** GOAL **
Using the listing below, select the lines with the word "More" and copy them.

** DATA PROVIDED **
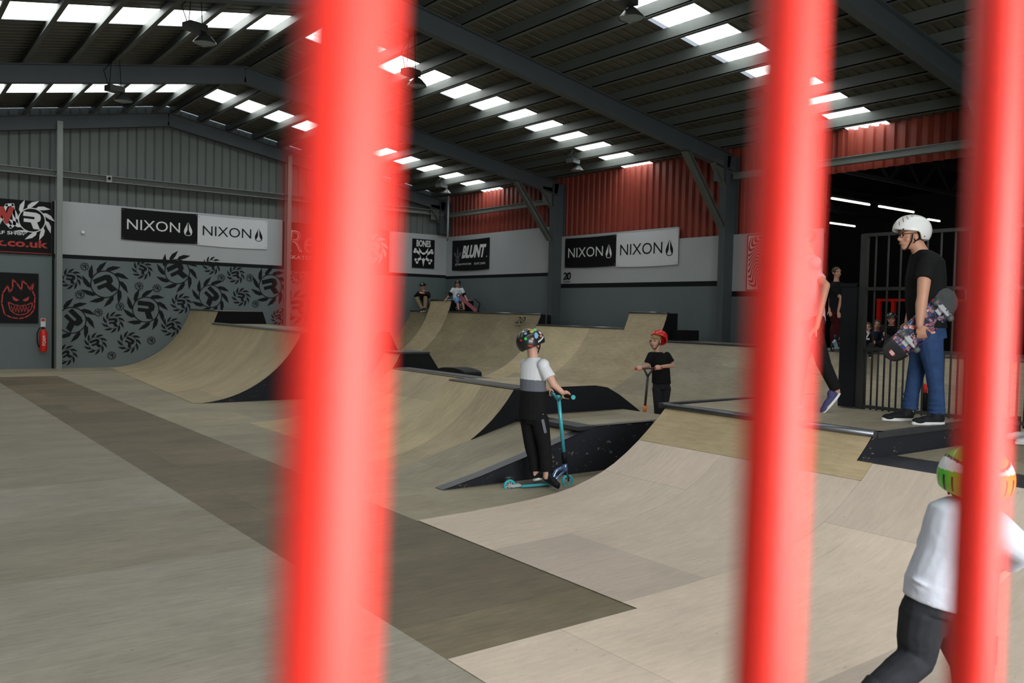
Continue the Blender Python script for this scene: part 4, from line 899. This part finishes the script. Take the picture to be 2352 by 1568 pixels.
# ---- man with the white helmet and a skateboard
Dp = 7.12
F, Rg, U = dirs(-RT*.97-FD*.12)
t = thing('person', 'man in white helmet, black T-shirt and blue jeans holding a skateboard', 'person', at(2110, 968, 7.1).xy.to_3d()+Vector((0, 0, .735)))
v = Vol(); P, ax = head(v, q(2091, 543), F, 1.0, -.05); face_parts(P, ax, 1.0, t)
limb(v, (q(2102, 556), .058), (q(2117, 585), .064)); v.loft([(q(2120, 582), .09, .07), (q(2127, 600), .17, .10), (q(2127, 650), .165, .115), (q(2127, 700), .15, .115), (q(2130, 755), .14, .095)], X=FD, Y=RT)
SN, SF = q(2130, 604, -.19), q(2124, 604, .19); EN, EF = q(2119, 681, -.25), q(2100, 684, .22); WN, WF2 = q(2112, 746, -.24), q(2085, 740, .1)
limb(v, (SN, .058), (q(2123, 640, -.235), .053), (EN, .043), (q(2116, 700, -.25), .045), (WN, .028)); limb(v, (SF, .055), (EF, .042), (WF2, .027))
hand_open(v, WN, (q(2118, 775, -.20)-WN), (-FD-RT*.3), 1.0, 26, 1); hand_open(v, WF2, (-UP-RT*.2), FD, 1.0, 35)
HN, HF = q(2133, 765, -.09), q(2127, 765, .09); KN, KF = q(2144, 846, -.10), q(2103, 852, .10); AN, AF = q(2150, 940, -.10), q(2088, 932, .12)
limb(v, (HN, .085), (KN, .055), (AN, .04)); limb(v, (HF, .085), (KF, .055), (AF, .04)); limb(v, (AN, .04), (AN-U*.05, .038)); limb(v, (AF, .04), (AF-U*.05, .038)); v.finish('body', 'skin', t, .006)
v = Vol(); v.loft([(q(2117, 574), .075, .062), (q(2124, 586), .155, .10), (q(2128, 600), .19, .125), (q(2126, 640), .195, .148), (q(2125, 690), .19, .146), (q(2128, 735), .185, .138), (q(2131, 752), .185, .135)], X=FD, Y=RT)
v.ell(q(2131, 605, -.18), (.075, .07, .075)); v.cone(q(2131, 605, -.185), .074, q(2122, 643, -.235), .070); v.cone(q(2124, 605, .185), .074, q(2114, 643, .22), .070); v.ell(q(2126, 605, .18), (.07, .07, .075)); v.finish('shirt', 'cloth_black', t, .007)
v = Vol(); v.loft([(q(2130, 742), .165, .125), (q(2131, 775), .18, .135)], X=FD, Y=RT); limb(v, (q(2135, 782, -.09), .105), (q(2145, 845, -.10), .073), (q(2151, 900, -.10), .060)); v.cone(q(2151, 898, -.10), .060, q(2152, 950, -.10), .064)
limb(v, (q(2124, 782, .09), .10), (q(2105, 850, .10), .070), (q(2095, 900, .11), .058)); v.cone(q(2095, 898, .11), .058, q(2090, 938, .12), .062)
for yy, r_ in ((915, .066), (927, .068), (938, .071), (948, .073)): v.ell(q(2151, yy, -.10), (r_, r_, .012)); v.ell(q(2091, yy-10, .12), (r_*.96, r_*.96, .012))
v.finish('jeans', 'denim_blue', t, .006, 2)
ha = Vector((0, 0, .737)); hA = q(2168, 969, -.12); hA.z = .737; tA = q(2096, 972, -.16); tA.z = .737; shoe(t, hA, tA, .10, .095, 'shoe_black', 'sole_white')
hA = q(2098, 962, .10); hA.z = .737; tA = q(2027, 958, .08); tA.z = .737; shoe(t, hA, tA, .10, .095, 'shoe_black', 'sole_white')
hm, sh = helmet(t, q(2095, 530), F, 1.12, 'helmet_white', radii=(.100, .128, .108), pitch=.02)
for az, el in ((-60, 55), (-140, 15), (60, 55), (-40, -0), (-105, -22)): patch(hm, sh, az, el, 5, 5, 'black', 0, 'vent', 8)
for k, (az, el, h_) in enumerate(((-30, 35, 30), (-42, 45, 26), (-22, 20, 22))): patch(hm, sh, az, el, 2.5, h_, 'lip', -.5, 'scuff_mark', 10)
m = MB(); m.tube([P(-.085, -.0, .022), P(-.06, .085, .018)], .003, 6); m.tube([P(.085, -.0, .022), P(.06, .085, .018)], .003, 6)
for e in (-1, 1): m.tube([P(e*.033+.024*math.cos(a), .096, .008+.018*math.sin(a)) for a in [2*math.pi*k/12 for k in range(13)]], .0028, 6, caps=False)
m.build('glasses', 'black', t)
hp = Vol(); hp.ell(P(0, -.03, .01), (.078, .080, .08), ax, 14); hp.ell(P(0, -.07, -.03), (.06, .03, .05), ax, 12); hp.finish('hair', 'hair_brown', t, .006)
straps(t, P, 1.0); reloc(t)
# skateboard
A0, A1 = q(2044, 812, -.10), q(2196, 675, -.20)
A0, A1 = q(2040, 822, -.16), q(2200, 672, -.20); Lx = (A1-A0).normalized(); Nn = (-FD-UP*.15); Nn = (Nn-Lx*Nn.dot(Lx)).normalized(); Wd = Lx.cross(Nn); cc = (A0+A1)/2; LB = (A1-A0).length
t = thing('skateboard', 'skateboard with colourful underside graphics held by the man in the white helmet', 'skateboard', cc)
g = bpy.data.materials.new('board_graphic'); g.use_nodes = True; MATS['board_graphic'] = g; nt = g.node_tree; vo = nt.nodes.new('ShaderNodeTexVoronoi'); vo.inputs['Scale'].default_value = 17
nz = nt.nodes.new('ShaderNodeTexNoise'); nz.inputs['Scale'].default_value = 9; nz.inputs['Distortion'].default_value = 2.6; nz.inputs['Detail'].default_value = 3; tc = nt.nodes.new('ShaderNodeTexCoord'); cr = nt.nodes.new('ShaderNodeValToRGB'); nt.links.new(tc.outputs['Object'], nz.inputs['Vector']); nt.links.new(nz.outputs[0], cr.inputs[0])
cr.color_ramp.interpolation = 'CONSTANT'; E_ = cr.color_ramp.elements; E_[0].color = (.01, .01, .015, 1); E_[1].position = .42; E_[1].color = (.03, .09, .35, 1)
for p_, c_ in ((.455, (.01, .01, .015, 1)), (.50, (.5, .02, .02, 1)), (.535, (.62, .6, .55, 1)), (.555, (.01, .01, .015, 1)), (.60, (.25, .4, .6, 1)), (.63, (.4, .02, .02, 1)), (.67, (.012, .012, .015, 1))): e_ = E_.new(p_); e_.color = c_
nt.links.new(cr.outputs[0], nt.nodes['Principled BSDF'].inputs['Base Color']); nt.nodes['Principled BSDF'].inputs['Roughness'].default_value = .35
mb = MB(); NS, NW = 40, 8
def bp_(i, j):
    s_ = -LB/2+LB*i/NS; h_ = .105; e_ = abs(s_)-(LB/2-.105)
    w2 = h_ if e_ <= 0 else h_*math.sqrt(max(0, 1-(e_/.105)**2))+.001
    wv = -w2+2*w2*j/NW; bend = max(0, abs(s_)-LB*.31)*.38; return cc+Lx*s_+Wd*wv-Nn*(bend+(wv/h_)**2*.006)
for i in range(NS):
    for j in range(NW):
        s_ = (i+.5)/NS; mb.face([bp_(i, j), bp_(i+1, j), bp_(i+1, j+1), bp_(i, j+1)], 1 if s_ < .17 else (2 if s_ > .80 else 0), smooth=True)
o = mb.build('deck', ['board_graphic', 'helmet_black', 'grip_tape', 'sand'], t); sd = o.modifiers.new('ply', 'SOLIDIFY'); sd.thickness = .011; sd.offset = 0
m = MB(); c2 = cc-Lx*LB*.40+Nn*.0; c2 = bp_(3, 4)+Nn*.008; m.poly([c2+(Lx*math.cos(a)*.020+Wd*math.sin(a)*.032) for a in [2*math.pi*k/16 for k in range(16)]], Nn, .002); m.build('round_logo', 'sign_red', t)
m = MB()
for k in (-1, 0, 1): m.bar(c2+Nn*.003+Lx*.010*k-Wd*.02, c2+Nn*.003+Lx*.010*k+Wd*.02, .005, .002, Nn)
m.build('logo_lettering', 'white', t)
for e in (-1, 1):
    c3 = cc+Lx*e*LB*.24+Nn*.012; m = MB(); m.bar(c3-Lx*.04, c3+Lx*.04, .055, .012, Nn); m.tube([c3+Nn*.01, c3+Nn*.035], .014, 10); m.bar(c3+Nn*.04-Wd*.055, c3+Nn*.04+Wd*.055, .02, .018, Nn); m.tube([c3+Nn*.04-Wd*.105, c3+Nn*.04+Wd*.105], .005, 8); tr = m.build('truck', 'alu', t)
    for f in (-1, 1): m = MB(); m.tube([c3+Nn*.04+Wd*f*.07, c3+Nn*.04+Wd*f*.075, c3+Nn*.04+Wd*f*.102, c3+Nn*.04+Wd*f*.106], [.020, .026, .026, .021], 16); m.build('wheel', 'wheel_grey', t)
reloc(t)

# ---- child in the foreground, seen from behind
Dp = 3.12
F, Rg, U = dirs(RT*.55+FD*.83)
t = thing('person', 'child in green and white helmet and pale grey sweatshirt in the foreground', 'person', at(2160, 1568, 3.12).xy.to_3d())
v = Vol(); P, ax = head(v, q(2232, 1103, .03), (RT*.35+FD*.9), .95, -.1)
limb(v, (q(2228, 1120, .02), .05), (q(2222, 1165, .0), .055)); v.loft([(q(2222, 1165), .08, .06), (q(2218, 1195), .12, .08), (q(2190, 1280), .10, .08), (q(2150, 1380), .11, .085)], X=RT, Y=FD)
SL2, SR2 = q(2162, 1186, .0), q(2285, 1208, .05); EL2, ER2 = q(2134, 1250, .15), q(2350, 1262, .10); WL2, WR2 = q(2190, 1290, .28), q(2322, 1298, .22); GL2, GR2 = q(2225, 1288, .32), q(2305, 1296, .24); bb_ = (GR2-GL2).normalized()
limb(v, (SL2, .045), (EL2, .035), (WL2, .024)); limb(v, (SR2, .045), (ER2, .035), (WR2, .024)); hand_grip(v, WL2, GL2, -FD, .85); hand_grip(v, WR2, GR2, bb_+FD*.2, .85)
K1, K2 = q(2106, 1512, .02), q(2222, 1522, .12); A1_, A2_ = q(1985, 1612, -.12), q(2228, 1640, .10)
limb(v, (q(2128, 1400, -.0), .07), (K1, .05), (A1_, .033)); limb(v, (q(2182, 1405, .03), .07), (K2, .05), (A2_, .033)); v.finish('body', 'skin_shade', t, .006)
v = Vol(); v.loft([(q(2222, 1150, 0), .062, .06), (q(2220, 1162, 0), .095, .078), (q(2217, 1178, 0), .130, .095), (q(2208, 1215), .134, .105), (q(2190, 1270), .125, .105), (q(2165, 1330), .125, .107), (q(2150, 1382), .118, .105)], X=(RT*.97-UP*.22).normalized(), Y=FD)
v.loft([(q(2152, 1340), .112, .108), (q(2148, 1384), .112, .11)], X=(RT*.97-UP*.22).normalized(), Y=FD)
limb(v, (q(2172, 1192), .062), (EL2, .046)); limb(v, (EL2, .046), (WL2, .036)); limb(v, (q(2278, 1208, .03), .068), (q(2345, 1260, .10), .055)); limb(v, (q(2345, 1260, .10), .055), (q(2322, 1290, .20), .040)); v.cone(q(2330, 1283, .17), .042, q(2318, 1296, .215), .036)
for k, (x_, y_, w_) in enumerate(((2128, 1342, .100), (2135, 1362, .108), (2200, 1330, .06), (2178, 1352, .09))): v.ell(q(x_, y_, -.04), (w_*.62, .045, .010), ((RT*.93-UP*.36).normalized(), FD, (UP*.93+RT*.36).normalized()))
v.finish('sweatshirt', 'sweat_grey', t, .007, 4)
v = Vol(); v.loft([(q(2150, 1368), .105, .09), (q(2150, 1405), .115, .10)], X=(RT*.97-UP*.22).normalized(), Y=FD); limb(v, (q(2122, 1408, -.0), .085), (q(2110, 1465, .0), .075), (q(2106, 1512, .02), .064), (q(2062, 1548, -.04), .062)); v.cone(q(2062, 1548, -.04), .060, q(1990, 1606, -.11), .050)
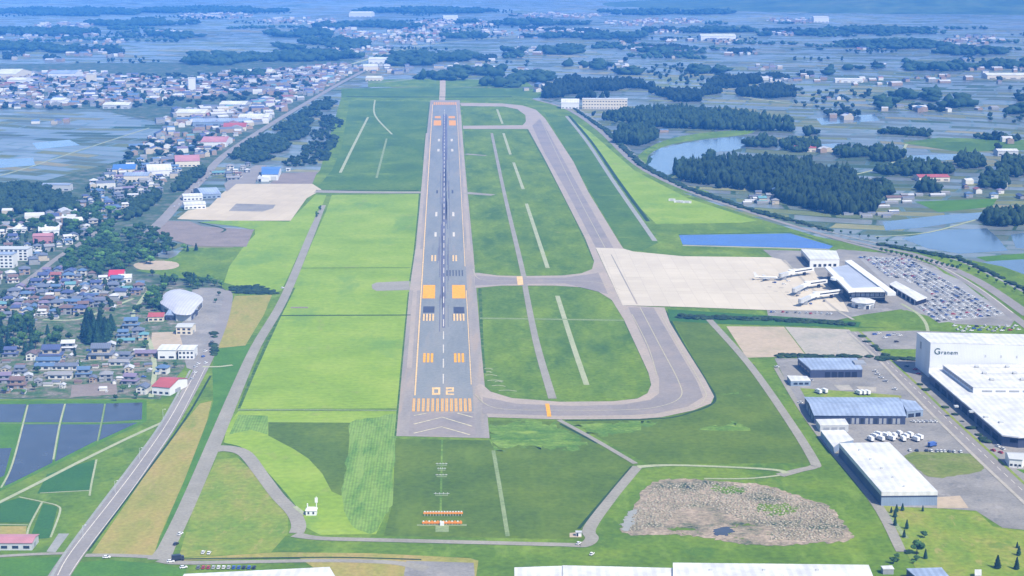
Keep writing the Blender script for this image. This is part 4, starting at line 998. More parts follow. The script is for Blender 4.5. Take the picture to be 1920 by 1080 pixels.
# ---- airliner
def airliner(px, py, heading, L=31.0):
    c = G(px, py); root = empty('airliner', (c.x, c.y, 0.4), heading)
    tag(root, 'white twin-jet airliner parked nose-in at the farthest jet bridge', 'airplane'); root.scale = (.88, .88, .88)
    z = 3.2; rad = 1.55
    prof = [(-L / 2, .25, .9), (-L / 2 + 2.5, .75, .6), (-L / 2 + 6, 1.3, .2), (-L / 2 + 9, rad, 0), (L / 2 - 5, rad, 0), (L / 2 - 2.6, 1.3, -.1), (L / 2 - 1, .8, -.25), (L / 2, .15, -.4)]
    mb = MB(); n = 14; vs = []
    for x, r, dz in prof: vs += [(x, r * math.cos(k * math.tau / n), z + dz + r * math.sin(k * math.tau / n)) for k in range(n)]
    fs = [(i * n + k, i * n + (k + 1) % n, (i + 1) * n + (k + 1) % n, (i + 1) * n + k)[::-1] for i in range(len(prof) - 1) for k in range(n)]
    mb.mesh(vs, fs + [tuple(range(n)), tuple(range((len(prof) - 1) * n, len(prof) * n))[::-1]])
    f = mb.build('fuselage', [B['white']], root, True)
    for s in (-1, 1):
        mb = MB(); v = [(3.5, s * 1.3, z - 0.9), (-2.5, s * 1.3, z - 0.9), (-6.0, s * 13.5, z + 0.6), (-4.4, s * 13.5, z + 0.6)]
        mb.mesh(v + [(a, b, d + 0.4) for a, b, d in v], [(0, 1, 2, 3), (7, 6, 5, 4), (0, 4, 5, 1), (1, 5, 6, 2), (2, 6, 7, 3), (3, 7, 4, 0)]); mb.build('wing', [B['pale_grey']], root)
        mb = MB(); v = [(-L / 2 + 4.5, s * 0.5, z + 0.8), (-L / 2 + 1.8, s * 0.5, z + 0.8), (-L / 2 + 0.4, s * 5.2, z + 1.3), (-L / 2 + 1.8, s * 5.2, z + 1.3)]
        mb.mesh(v + [(a, b, d + 0.25) for a, b, d in v], [(0, 1, 2, 3), (7, 6, 5, 4), (0, 4, 5, 1), (1, 5, 6, 2), (2, 6, 7, 3), (3, 7, 4, 0)]); mb.build('tailplane', [B['white']], root)
        mb = MB(); mb.tube((3.6, s * 4.6, z - 1.5), (0.4, s * 4.6, z - 1.5), 0.95, 0.6, 12); mb.build('engine', [B['grey']], root)
        mb = MB(); mb.box(-1.6, -0.8, s * 2.4 - .3, s * 2.4 + .3, 0, 1.0); mb.box(-1.35, -1.05, s * 2.4 - .12, s * 2.4 + .12, 1.0, z - 0.6); mb.build('main_wheel', [B['tyre']], root)
        mb = MB(); mb.box(-9.5, 11, s * 1.50, s * 1.585, z + 0.15, z + 0.55); mb.build('window_row', [B['glass']], f)
    mb = MB(); v = [(-L / 2 + 5.2, -.18, z + 1.2), (-L / 2 + 1.2, -.18, z + 1.2), (-L / 2 - 0.6, -.12, z + 6.2), (-L / 2 + 1.6, -.12, z + 6.2)]
    mb.mesh(v + [(a, -b, d) for a, b, d in v], [(3, 2, 1, 0), (4, 5, 6, 7), (0, 1, 5, 4), (1, 2, 6, 5), (2, 3, 7, 6), (3, 0, 4, 7)]); mb.build('tail_fin', [B['white']], root)
    mb = MB(); mb.box(L / 2 - 3.1, L / 2 - 2.3, -0.95, 0.95, z + 0.75, z + 1.12); mb.build('cockpit_window', [B['glass']], f)
    mb = MB(); mb.box(L / 2 - 4.3, L / 2 - 3.8, -.25, .25, 0, z - 1.0); mb.build('nose_wheel', [B['tyre']], root)
airliner(1438, 526, R(-8))

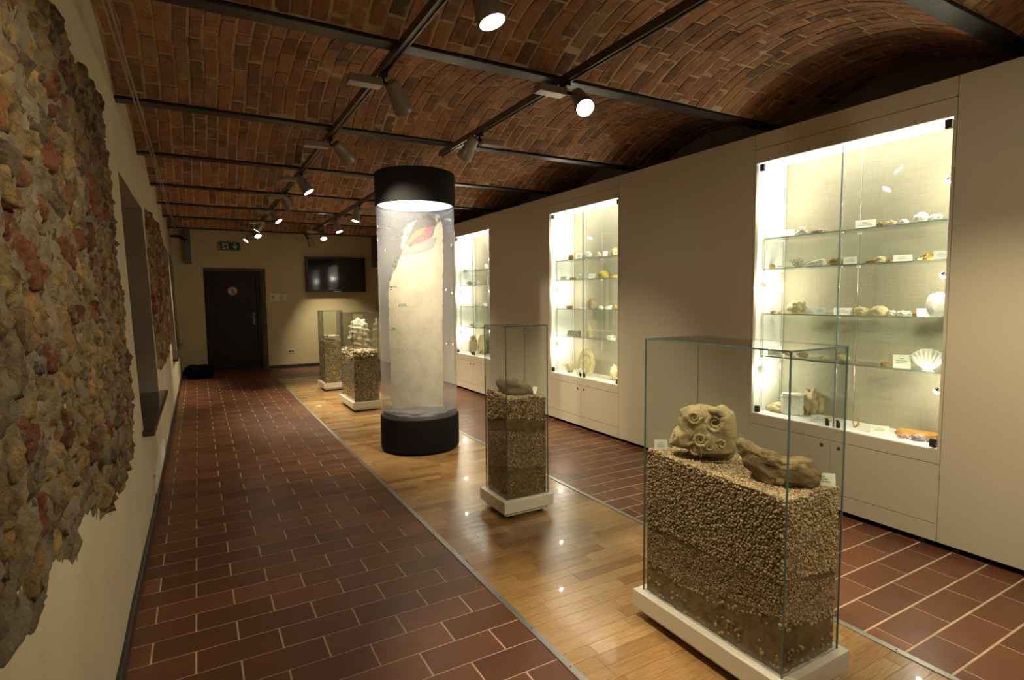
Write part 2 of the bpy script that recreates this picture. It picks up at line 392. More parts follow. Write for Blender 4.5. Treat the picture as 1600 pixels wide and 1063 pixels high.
for i, (a, b) in enumerate(NICHES):
    wn = MB(); ym = (a+b)/2
    wn.box(-.88, -.82, a, a+.06, NZ0, NZ1).box(-.88, -.82, b-.06, b, NZ0, NZ1).box(-.88, -.82, a, b, NZ1-.06, NZ1).box(-.88, -.82, a, b, NZ0, NZ0+.06).box(-.88, -.82, ym-.04, ym+.04, NZ0, NZ1)
    o = wn.build('window_%d' % (i+1), MAT['white'], bevel=.004); tag(o, 'white framed window deep in the left wall niche', kind='structure')
    for c, d in ((a+.06, ym-.04), (ym+.04, b-.06)):
        MB().box(-.855, -.85, c, d, NZ0+.06, NZ1-.06).build('pane', MAT['screen'], o)
def sill(y0, y1, lab, zt=NZ0):
    xw = wx((y0+y1)/2, .6)
    pts = [(-.82, y0+.07), (xw-.004, y0+.07), (xw-.004, y0), (-.262, y0), (-.262, y1), (xw-.004, y1), (xw-.004, y1-.07), (-.82, y1-.07)]
    b = MB(); b.prism(pts, zt-.036, zt+.002, axis='z')
    o = b.build('window_sill', MAT['sill'], bevel=.010, seg=3); tag(o, lab, 'window sill', 'brown window sills')
sill(3.98, 5.75, 'dark brown glossy window sill jutting from the nearest niche in the left wall')
sill(8.73, 10.43, 'dark brown window sill at the second niche, far along the left wall')
sill(10.47, 12.02, 'dark brown window sill nearest the back wall')
b = MB(); yy = [y for y in ys]
for i in range(len(yy)-1):
    v = []
    for y in (yy[i], yy[i+1]):
        x = wx(y, .03); v += [(x-.01, y, 0), (x+.016, y, 0), (x+.016, y, .064), (x+.010, y, .07), (x-.01, y, .07)]
    b.add(v, [(k, k+5, (k+1) % 5+5, (k+1) % 5) for k in range(5)])
o = b.build('baseboard_left', MAT['skirt']); tag(o, 'dark skirting along the left wall', kind='structure')

# rubble patches -------------------------------------------------------------
def clip_half(poly, p, nrm):
    out = []
    for i in range(len(poly)):
        a, c = poly[i], poly[(i+1) % len(poly)]; da = np.dot(a-p, nrm); dc = np.dot(c-p, nrm)
        if da <= 0: out.append(a)
        if da*dc < 0: out.append(a + (c-a)*da/(da-dc))
    return out
def in_poly(pt, P):
    c = False; n_ = len(P)
    for i in range(n_):
        (x1, y1), (x2, y2) = P[i], P[(i+1) % n_]
        if (y1 > pt[1]) != (y2 > pt[1]) and pt[0] < (x2-x1)*(pt[1]-y1)/(y2-y1)+x1: c = not c
    return c
def poly_dist(pt, P):
    p = np.asarray(pt); best = 9
    for i in range(len(P)):
        a = np.array(P[i]); b_ = np.array(P[(i+1) % len(P)]); d = b_-a; t = np.clip(np.dot(p-a, d)/np.dot(d, d), 0, 1); best = min(best, np.linalg.norm(p-a-d*t))
    return best if in_poly(pt, P) else -best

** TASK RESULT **
Keep writing the Blender script for this image. This is part 4, starting at line 998. More parts follow. The script is for Blender 4.5. Take the picture to be 1920 by 1080 pixels.
Write part 2 of the bpy script that recreates this picture. It picks up at line 392. More parts follow. Write for Blender 4.5. Treat the picture as 1600 pixels wide and 1063 pixels high.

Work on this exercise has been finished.